Eastside Road, September 5, 2012—
EATING EVERY DAY, or almost, but not Blogging Every Day, as you see. It was an unusual long weekend of eating and not eating, and the only photo I have to show you is this — but it was in many ways the most satisfying meal of the lot of them, not to detract from the others.September 1, Saturday: Lunch was not very good, nor very wise for that matter: I'd asked someone in town where I might get a decent ham and cheese sandwich, and was told to get a great ham quesadilla across the street. Everything on the extensive menu seemed confused, like the menu itself: sandwiches, salads all cluttered with sauces and dressings detracting from (or maybe concealing) the flavors and textures of the ingredients. I had a ham and cheese sandwich, I guess, but the lasting impression was of some sort of Russian dressing. I can't recommend this.
• Yaks, 333 N Mount Shasta Blvd., Mount Shasta, California
Dinner was even weirder, though a lot more fun: freeze-dried rice and beans reconstituted in boiling water from Clear Creek Springs, about 8,400 feet above sea level, where we camped for the night.
September 2: We spent Sunday climbing, up five thousand feet, down six thousand feet. (Pavel and Simon added another couple thousand.) Breakfast was oatmeal with raisins and a can of Trader Joe's mocha. Along the way, Clif bars, almonds, dates, that sort of thing. Dinner, back at the motel after an eighteen-hour day, was chips and salsa, crackers and cheese, and a couple of very welcome beers.
September 3, Labor Day Monday: See that steak in the photo? Steak and eggs — two of them, over easy — and breakfast potatoes, and plenty of American coffee, and a glass of orange juice, and things began to come back into perspective. Dinner was crackers and cheese and beers in the motel again; and I had a huge delicatessen-made Caesar salad, light on the anchovies of course but otherwise very refreshing…
• Lily's, 1013 South Mount Shasta Boulevard, Mount Shasta; 530-926-3372
Then dinner at a nostalgic family Italian joint — what fun! A friendly Aunt-Ida type waitress, a decent Martini, good minestrone, a nice chopped-romaine salad, vitello piccata (how I was craving capers, salt, and lemon!), and Spumoni for dessert — you'd have though you were back in the 1940s. I don't think we'll ever visit this town again without eating here.
• Mike and Tony's, 501 S. Mt. Shasta Blvd., Mount Shasta; (530)926-4792
Pinot grigio, Ruffino; vintage? Clean and welcome.

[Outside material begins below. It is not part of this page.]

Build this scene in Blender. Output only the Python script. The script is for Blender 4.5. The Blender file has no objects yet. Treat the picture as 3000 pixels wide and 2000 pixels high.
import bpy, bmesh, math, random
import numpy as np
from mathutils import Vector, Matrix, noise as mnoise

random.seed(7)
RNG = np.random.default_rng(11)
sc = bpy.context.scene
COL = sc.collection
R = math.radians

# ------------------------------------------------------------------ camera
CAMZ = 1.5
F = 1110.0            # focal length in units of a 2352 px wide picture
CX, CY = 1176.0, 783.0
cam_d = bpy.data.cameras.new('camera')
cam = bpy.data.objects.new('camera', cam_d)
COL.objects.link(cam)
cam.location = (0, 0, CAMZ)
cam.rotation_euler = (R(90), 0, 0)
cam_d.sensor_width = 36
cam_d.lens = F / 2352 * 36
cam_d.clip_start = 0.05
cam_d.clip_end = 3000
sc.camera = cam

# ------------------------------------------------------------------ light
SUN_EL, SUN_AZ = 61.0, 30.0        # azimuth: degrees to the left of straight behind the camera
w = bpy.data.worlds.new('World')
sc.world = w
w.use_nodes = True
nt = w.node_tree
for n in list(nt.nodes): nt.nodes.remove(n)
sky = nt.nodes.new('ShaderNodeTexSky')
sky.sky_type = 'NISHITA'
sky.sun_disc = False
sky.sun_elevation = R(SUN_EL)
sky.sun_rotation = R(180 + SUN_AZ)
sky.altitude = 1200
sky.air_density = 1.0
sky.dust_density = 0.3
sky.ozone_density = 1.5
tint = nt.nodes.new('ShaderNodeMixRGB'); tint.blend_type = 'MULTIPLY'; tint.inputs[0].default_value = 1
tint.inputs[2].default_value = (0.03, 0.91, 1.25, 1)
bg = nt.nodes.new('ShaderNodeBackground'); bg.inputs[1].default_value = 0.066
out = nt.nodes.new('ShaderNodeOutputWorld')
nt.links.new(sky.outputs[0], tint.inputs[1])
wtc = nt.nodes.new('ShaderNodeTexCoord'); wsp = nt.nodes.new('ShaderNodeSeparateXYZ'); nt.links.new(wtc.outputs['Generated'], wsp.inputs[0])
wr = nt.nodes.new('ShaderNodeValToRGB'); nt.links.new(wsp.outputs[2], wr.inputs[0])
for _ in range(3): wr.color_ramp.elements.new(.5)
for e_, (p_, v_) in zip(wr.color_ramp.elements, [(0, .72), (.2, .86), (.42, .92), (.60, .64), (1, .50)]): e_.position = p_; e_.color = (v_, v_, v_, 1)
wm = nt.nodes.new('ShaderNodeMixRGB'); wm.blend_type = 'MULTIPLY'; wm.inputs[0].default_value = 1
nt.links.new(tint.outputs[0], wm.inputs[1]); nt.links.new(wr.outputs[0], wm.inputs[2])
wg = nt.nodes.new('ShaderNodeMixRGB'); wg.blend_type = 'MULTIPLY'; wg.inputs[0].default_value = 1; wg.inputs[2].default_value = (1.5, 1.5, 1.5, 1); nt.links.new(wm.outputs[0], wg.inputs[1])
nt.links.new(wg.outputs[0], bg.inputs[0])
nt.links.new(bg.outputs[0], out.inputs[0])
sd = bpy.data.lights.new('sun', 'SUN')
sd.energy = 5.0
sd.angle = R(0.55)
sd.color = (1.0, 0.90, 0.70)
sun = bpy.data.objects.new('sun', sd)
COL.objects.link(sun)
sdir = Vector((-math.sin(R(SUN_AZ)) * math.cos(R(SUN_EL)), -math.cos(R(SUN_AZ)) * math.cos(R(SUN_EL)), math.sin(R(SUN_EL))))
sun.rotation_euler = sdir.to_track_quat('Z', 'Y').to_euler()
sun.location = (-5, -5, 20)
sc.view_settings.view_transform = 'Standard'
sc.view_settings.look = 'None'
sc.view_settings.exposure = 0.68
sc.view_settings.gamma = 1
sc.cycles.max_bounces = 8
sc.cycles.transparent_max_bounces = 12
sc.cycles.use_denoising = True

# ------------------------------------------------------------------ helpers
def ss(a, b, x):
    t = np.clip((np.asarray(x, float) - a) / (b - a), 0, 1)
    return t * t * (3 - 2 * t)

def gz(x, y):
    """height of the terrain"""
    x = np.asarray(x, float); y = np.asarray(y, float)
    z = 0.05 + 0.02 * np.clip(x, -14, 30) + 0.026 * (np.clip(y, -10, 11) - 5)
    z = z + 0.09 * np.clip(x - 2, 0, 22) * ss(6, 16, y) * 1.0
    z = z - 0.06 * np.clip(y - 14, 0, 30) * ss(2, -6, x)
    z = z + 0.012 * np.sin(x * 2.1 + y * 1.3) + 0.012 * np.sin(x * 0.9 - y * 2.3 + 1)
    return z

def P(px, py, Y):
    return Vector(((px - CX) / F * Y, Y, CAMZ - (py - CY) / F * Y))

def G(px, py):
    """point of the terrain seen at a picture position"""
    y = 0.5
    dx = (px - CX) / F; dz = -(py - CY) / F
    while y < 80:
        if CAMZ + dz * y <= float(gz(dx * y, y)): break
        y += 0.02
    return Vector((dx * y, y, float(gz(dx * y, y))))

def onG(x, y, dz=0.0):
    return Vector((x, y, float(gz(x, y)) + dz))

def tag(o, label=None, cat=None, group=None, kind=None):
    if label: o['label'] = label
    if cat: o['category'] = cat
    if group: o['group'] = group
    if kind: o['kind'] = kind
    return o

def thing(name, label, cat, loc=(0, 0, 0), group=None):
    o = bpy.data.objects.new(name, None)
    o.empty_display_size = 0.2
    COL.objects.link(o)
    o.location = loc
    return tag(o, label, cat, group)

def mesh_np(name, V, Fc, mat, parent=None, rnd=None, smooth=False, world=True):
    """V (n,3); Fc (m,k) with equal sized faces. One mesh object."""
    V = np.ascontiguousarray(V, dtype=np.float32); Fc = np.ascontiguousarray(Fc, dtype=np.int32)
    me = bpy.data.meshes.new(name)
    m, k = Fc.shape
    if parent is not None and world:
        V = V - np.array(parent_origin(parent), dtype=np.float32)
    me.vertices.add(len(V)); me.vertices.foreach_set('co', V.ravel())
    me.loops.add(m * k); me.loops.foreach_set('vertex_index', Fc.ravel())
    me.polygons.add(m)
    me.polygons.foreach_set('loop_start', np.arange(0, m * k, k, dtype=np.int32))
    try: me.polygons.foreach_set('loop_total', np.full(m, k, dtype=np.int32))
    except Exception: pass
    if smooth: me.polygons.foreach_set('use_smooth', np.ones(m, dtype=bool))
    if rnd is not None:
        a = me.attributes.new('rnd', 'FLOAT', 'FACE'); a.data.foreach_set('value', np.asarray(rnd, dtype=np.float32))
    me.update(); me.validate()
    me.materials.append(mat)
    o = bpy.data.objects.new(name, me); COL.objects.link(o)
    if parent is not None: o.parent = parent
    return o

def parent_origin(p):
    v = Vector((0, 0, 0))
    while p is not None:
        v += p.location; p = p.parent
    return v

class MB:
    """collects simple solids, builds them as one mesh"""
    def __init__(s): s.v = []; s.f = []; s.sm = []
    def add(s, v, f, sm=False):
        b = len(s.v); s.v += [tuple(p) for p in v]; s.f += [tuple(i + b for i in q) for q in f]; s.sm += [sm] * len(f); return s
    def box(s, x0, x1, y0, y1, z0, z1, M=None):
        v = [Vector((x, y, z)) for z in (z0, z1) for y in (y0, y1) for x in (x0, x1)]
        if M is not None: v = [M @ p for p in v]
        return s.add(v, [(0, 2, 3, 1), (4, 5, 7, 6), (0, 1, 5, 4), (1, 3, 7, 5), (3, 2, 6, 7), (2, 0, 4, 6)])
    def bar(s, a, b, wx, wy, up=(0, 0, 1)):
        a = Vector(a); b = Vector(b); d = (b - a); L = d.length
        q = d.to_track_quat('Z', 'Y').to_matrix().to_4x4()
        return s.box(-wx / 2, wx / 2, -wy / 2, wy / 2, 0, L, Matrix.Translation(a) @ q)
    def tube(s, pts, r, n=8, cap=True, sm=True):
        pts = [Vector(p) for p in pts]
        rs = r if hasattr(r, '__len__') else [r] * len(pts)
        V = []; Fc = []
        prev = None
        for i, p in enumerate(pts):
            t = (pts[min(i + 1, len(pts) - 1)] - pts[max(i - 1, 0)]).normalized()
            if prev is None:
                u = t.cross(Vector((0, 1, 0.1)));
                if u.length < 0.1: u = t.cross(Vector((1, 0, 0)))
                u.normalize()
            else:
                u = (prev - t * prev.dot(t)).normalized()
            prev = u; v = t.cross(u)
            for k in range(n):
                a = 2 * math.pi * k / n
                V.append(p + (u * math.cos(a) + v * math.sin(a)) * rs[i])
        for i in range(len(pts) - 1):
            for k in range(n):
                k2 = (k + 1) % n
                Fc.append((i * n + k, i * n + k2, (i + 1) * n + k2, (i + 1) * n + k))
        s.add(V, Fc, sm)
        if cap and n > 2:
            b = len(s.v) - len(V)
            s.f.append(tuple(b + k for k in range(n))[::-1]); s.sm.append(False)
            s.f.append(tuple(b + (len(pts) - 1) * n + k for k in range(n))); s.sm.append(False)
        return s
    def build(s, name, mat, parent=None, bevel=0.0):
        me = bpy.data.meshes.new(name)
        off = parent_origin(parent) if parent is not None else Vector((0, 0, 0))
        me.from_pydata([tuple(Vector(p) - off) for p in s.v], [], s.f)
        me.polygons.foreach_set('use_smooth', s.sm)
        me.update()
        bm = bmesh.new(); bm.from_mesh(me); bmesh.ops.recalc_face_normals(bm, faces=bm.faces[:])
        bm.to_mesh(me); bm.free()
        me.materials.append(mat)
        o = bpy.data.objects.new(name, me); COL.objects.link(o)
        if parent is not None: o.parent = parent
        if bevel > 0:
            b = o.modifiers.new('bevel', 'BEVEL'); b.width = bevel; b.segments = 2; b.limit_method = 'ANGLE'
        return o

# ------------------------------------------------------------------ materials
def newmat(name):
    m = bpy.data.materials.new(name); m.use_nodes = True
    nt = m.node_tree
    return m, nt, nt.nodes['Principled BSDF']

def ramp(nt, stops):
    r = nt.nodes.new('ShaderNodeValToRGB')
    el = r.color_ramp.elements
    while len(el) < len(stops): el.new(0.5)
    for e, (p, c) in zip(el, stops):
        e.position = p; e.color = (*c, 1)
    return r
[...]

September 4: Another American breakfast at Lily's: a short stack of buttermilk pancakes and a couple of fried eggs; then the long drive home, where we supped — at least I did — on some leftover short ribs from Lindsey's dinner at Maddalena Saturday night, when she ate better than did I…Cheap French red, La Caumette, "L'Authentique" (their quotes): generous and fruity
And now I've caught up, and I think we'll fast today.